The thing is, the important dates in Badda-Bing are not just the current Star Trek time and 1962, but also the time when it was released. I think its important for Sisko to say those things because I dont think people in the 90's should get the idea that black people were treated equally in those times.

So then I can be bigoted against Muslims because they invaded my ancestral village in southern Portugal in the eighth century?

Im sorry, but thats a pretty different situation. How about if you bought a holodeck simulation of that time, only to find that the Muslims and Portugese were all sitting around drinking tea and having a gay old time?

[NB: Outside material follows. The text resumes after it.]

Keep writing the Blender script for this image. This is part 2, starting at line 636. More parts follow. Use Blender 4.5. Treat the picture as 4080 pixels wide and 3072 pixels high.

I think its also important to recognise that black people were pretty much seen as inferior humans back then. Whatever your opinion on Sisko, that program was whitewashing history. Personally, I think it was stupid of Sisko to kick up such a fuss, but I like that the point was made. This is DS9, after all, the darkest ST, which really did focus on the negative side of life in the Federation. If youre going to make whole episodes based on the short comings of that federation, I dont think one small exchange about holoprogram accuracy is too much to bear.
 
This is all a smokescreen for the real reason there were no gay characters. Well, male gay characters. They had no problem implying lesbianism in the Mirror Universe.

It's because they assume a certain percentage of their predominantly young male audience are homophobic, specifically in regards to male homosexuality. And they're right about that, judging from what I've read around these parts. Gay male characters wouldn't increase ratings and would definitely hurt ratings. Any other explanation is just spin.


I think this is a pretty good point.